As Piccard said, Solar Impulse 2 showed “the incredible potential of the clean technologies – all these technologies that the world can also use in order to reduce the dependency on fossil fuel and to be cleaner and solve a lot of solve a lot of problems of pollution.” And Piccard and Borschberg certainly took this consideration into account when designing the revered aircraft.
The Big Success
Encouraged by the success from 2014, Piccard and Borschberg continued their efforts towards making the Solar Impulse 2 fly around the world.
The pilots decided that they’d make stops in every continent to take turns piloting. As Piccard said: “One of us will make the Pacific, one will make the Atlantic; one will cross China the other one will cross America and so on.” And so they did, starting from Al Bateen Executive Airport in Abu Dhabi on 9 March 2015. First, the Solar Impulse went to Oman and India, then to China and Japan. It reached Hawaii in June 2015 and made a few more legs around the US to reach Spain in June 2016. One month later, after a short stop in Cairo, Solar Impulse completed its circumnavigation tour in Abu Dhabi.

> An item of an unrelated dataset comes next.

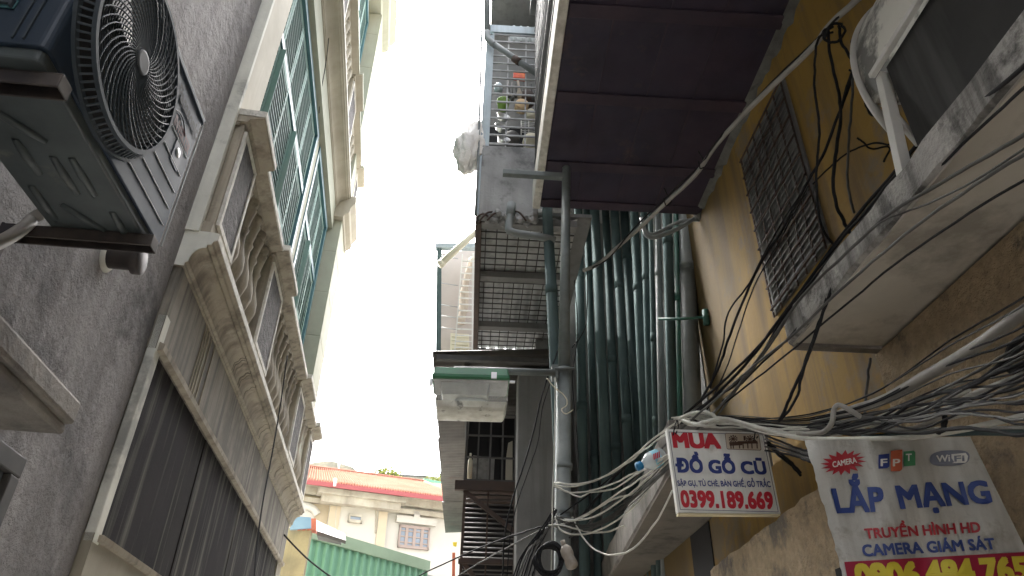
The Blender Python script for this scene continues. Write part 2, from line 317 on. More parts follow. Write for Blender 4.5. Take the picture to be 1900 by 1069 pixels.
def smooth(pts, k=6):
    pts = [Vector(p) for p in pts]
    if len(pts) < 3: return [pts[0].lerp(pts[-1], i / k) for i in range(k + 1)]
    q = [pts[0] * 2 - pts[1]] + pts + [pts[-1] * 2 - pts[-2]]; out = []
    for i in range(1, len(q) - 2):
        a, b, c, d = q[i - 1:i + 3]
        for j in range(k):
            t = j / k
            out.append(0.5 * ((2 * b) + (c - a) * t + (2 * a - 5 * b + 4 * c - d) * t * t + (3 * b - a - 3 * c + d) * t ** 3))
    out.append(pts[-1]); return out
def structure(o): o['kind'] = 'structure'; return o

# ------------------------------------------------------------------ writing: flat letters as thin meshes
def glyphs(text, bold=0.0):
    cu = bpy.data.curves.new('lettering', 'FONT'); cu.body = text; cu.size = 1.0; cu.resolution_u = 3
    o = bpy.data.objects.new('lettering', cu); COL.objects.link(o)
    dg = bpy.context.evaluated_depsgraph_get(); dg.update()
    me = bpy.data.meshes.new_from_object(o.evaluated_get(dg))
    vs = [(v.co.x, v.co.y) for v in me.vertices]; fs = [tuple(p.vertices) for p in me.polygons]
    bpy.data.objects.remove(o); bpy.data.curves.remove(cu); bpy.data.meshes.remove(me)
    return vs, fs
def embolden(vs, fs, bold):
    """heavier strokes: the outline laid down again shifted round a small circle; third value is a tiny layer step"""
    V, Fc = [], []
    for k in range(9 if bold else 1):
        dx, dy = (0, 0) if k == 0 else (bold * (-1, 0, 1, 1, 1, 0, -1, -1)[k - 1], bold * (-1, -1, -1, 0, 1, 1, 1, 0)[k - 1])
        n = len(V); V += [(x + dx, y + dy, k * 0.00012) for x, y in vs]; Fc += [tuple(i + n for i in f) for f in fs]
    return V, Fc
def homography(src, dst):
    A = []
    for (x, y), (X, Y) in zip(src, dst):
        A.append([x, y, 1, 0, 0, 0, -X * x, -X * y, X]); A.append([0, 0, 0, x, y, 1, -Y * x, -Y * y, Y])
    n = 8
    for i in range(n):
        p = max(range(i, n), key=lambda r: abs(A[r][i])); A[i], A[p] = A[p], A[i]
        for r in range(n):
            if r != i:
                f = A[r][i] / A[i][i]
                for c in range(i, 9): A[r][c] -= f * A[i][c]
    h = [A[i][8] / A[i][i] for i in range(n)] + [1]
    return lambda x, y: ((h[0] * x + h[1] * y + h[2]) / (h[6] * x + h[7] * y + 1), (h[3] * x + h[4] * y + h[5]) / (h[6] * x + h[7] * y + 1))

# ================================================================== GROUND
g = MB(); g.box(Frame(0), -60, 400, -200, 200, -0.3, 0.0); structure(g.build('ground', M_ground))

# ================================================================== LEFT: grey stucco house
gh = T('stucco_house', 'near grey purple house with rough stucco wall behind the air conditioner', 'house', L.p(3.0, -1.4, 0))
MB().box(L, -9, 3.40, -7, -1.33, 0, 9.0).build('wall', M_stucco, gh)
m = MB(); m.box(L, 0.2, 2.41, -1.36, -1.08, 2.42, 2.50); m.box(L, 0.2, 2.41, -1.36, -1.10, 2.385, 2.42); m.build('window_hood', M_sill, gh, bevel=0.012)
f = MB()
f.box(L, 1.2, 2.66, -1.36, -1.30, 2.30, 2.37); f.box(L, 2.59, 2.66, -1.36, -1.30, 1.2, 2.30); f.box(L, 1.2, 1.27, -1.36, -1.30, 1.2, 2.30); f.box(L, 1.27, 2.59, -1.36, -1.30, 1.2, 1.27)
wf = f.build('window', M_darkbar, gh, bevel=0.006)
p = MB(); p.box(L, 1.27, 2.59, -1.345, -1.325, 1.27, 2.30); p.build('pane', M_pane, wf)
vp = T('vent_pipe', 'short fat grey pipe end poking from the stucco under the air conditioner', 'pipe', L.p(2.72, -1.33, 3.18))
m = MB(); m.lathe(L.p(2.70, -1.37, 3.27), L.w, [(0, .05), (0.14, .05), (0.15, .065), (0.18, .065), (0.185, .058)], 20)
m.build('pipe_end', M_brk, vp)
m = MB(); m.lathe(L.p(2.70, -1.345, 3.27), L.w, [(0, .07), (0.02, .07), (0.03, .06)], 20); m.build('wall_flange', M_strip, vp)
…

The total flight time was over 23 days and nights. During the majority of time Solar Impulse 2 spent in the air it had the ground speed of between 50 and 100 kilometres per hour (31 and 62 mph). Typically, it didn’t move faster to save power. During longer flights such as ocean crossings which took even around five days and nights, the pilots set the autopilot mode on and took 20-minute naps. At each destination, the crew waited for the right weather conditions before setting off for the next leg.
The successful completion of Piccard and Borschberg’s mission showed that the idea of renewable energy replacing finite fossil fuels is a real one. This was a hugely progressive step for the aviation sector as a whole and there is little doubt that, as the Solar Impulse 2 proved it, solar technology will become a very serious consideration in the flying world.